С трудом мужикам удалось уговорить ее пересесть. Причем водитель вышел, проводил ее на место в салоне и аккуратно усадил. Пассажиры молча наблюдали за развитием событий. В салоне баба снова продолжила митинговать:

– Мне на кладбище надо! А эти – понаехали! Ай эм хангри!

Я-то вначале подумала, что она "энгри", но баба уточнила:

– Жрать хочу! – и на этой реплике, слава Богу, отрубилась.

Когда маршрутка доехала до кладбища, водитель вышел, вошел в салон, спросил:

– Где эта красавица? – вывел ее под белы руки из маршрутки и с явно слышимым вздохом облегчения уехал. А баба, размахивая цветами, пошла через шоссе. Разумеется, не по пешеходному переходу.


***

Потом мы с Катюликом возвращались домой после прогулки.

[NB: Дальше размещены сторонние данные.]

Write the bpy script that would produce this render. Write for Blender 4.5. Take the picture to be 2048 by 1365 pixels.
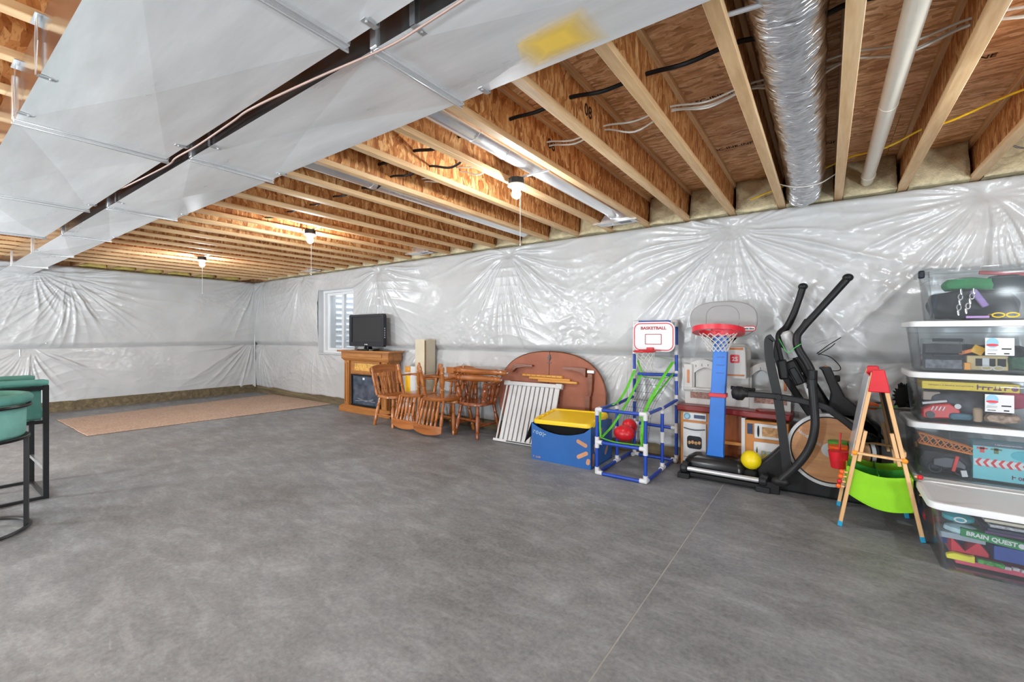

– А вот это собачка, которой я всегда ношу то, что я не съела! А собачка съедает!

– Хотите собачку? – спросил нас нечаянно оказавшийся рядом хозяин: камуфляж, перегар и безумные голубые глаза. Собачка типа полугодовалый щенок овчарки сидела в будке на улице.

– Я вам ее дам на три дня – легко!

– Ой, ну такая замечательная собачка! – продолжила Катюлик.

– Такая сука! – с восхищением поддержал беседу хозяин. – Я ее взял, потому что привык – у меня всегда собаки были. Но эта – редкостная сука. Я в Афгане кинологом был. Дрессировал их. Так возьмете на три денька?

– Ой, ну что вы! – закокетничала Катюлик.

– Она вам покажет, какая она замечательная… – сказал хозяин.

– А как собачку зовут?

– Аза, – ответил мужик. – Аза-зараза. Сокращенное от Азазелло. Так возьмете, нет?


Немного помидоров в закатном солнце.

У меня гостит Катюлик. Наконец-то. Потому что до этого Катюлик гостила у мамы, а до этого была дома, и мягко намекала мне, что хорошо бы ко мне в гости. Но я кричала, что у меня нет свободного койкоместа, поэтому как-нибудь потом. Теперь Серега на даче, а Катюлик у меня.

Пребывание с Катюликом напоминает пребывание с маленьким ребенком. Потому что Катюлика надо кормить. Вчера я сказала:

– Ну что ты сидишь? Ты хочешь чаю? Встань и налей – вот чайник, вот чашка, вот заварка.

– Я не могу, – кокетливо сказала Катюлик. – Я же не хозяйка! – Мои крики, что чайник можно и самой поставить, кажется, на нее вовсе не подействовали.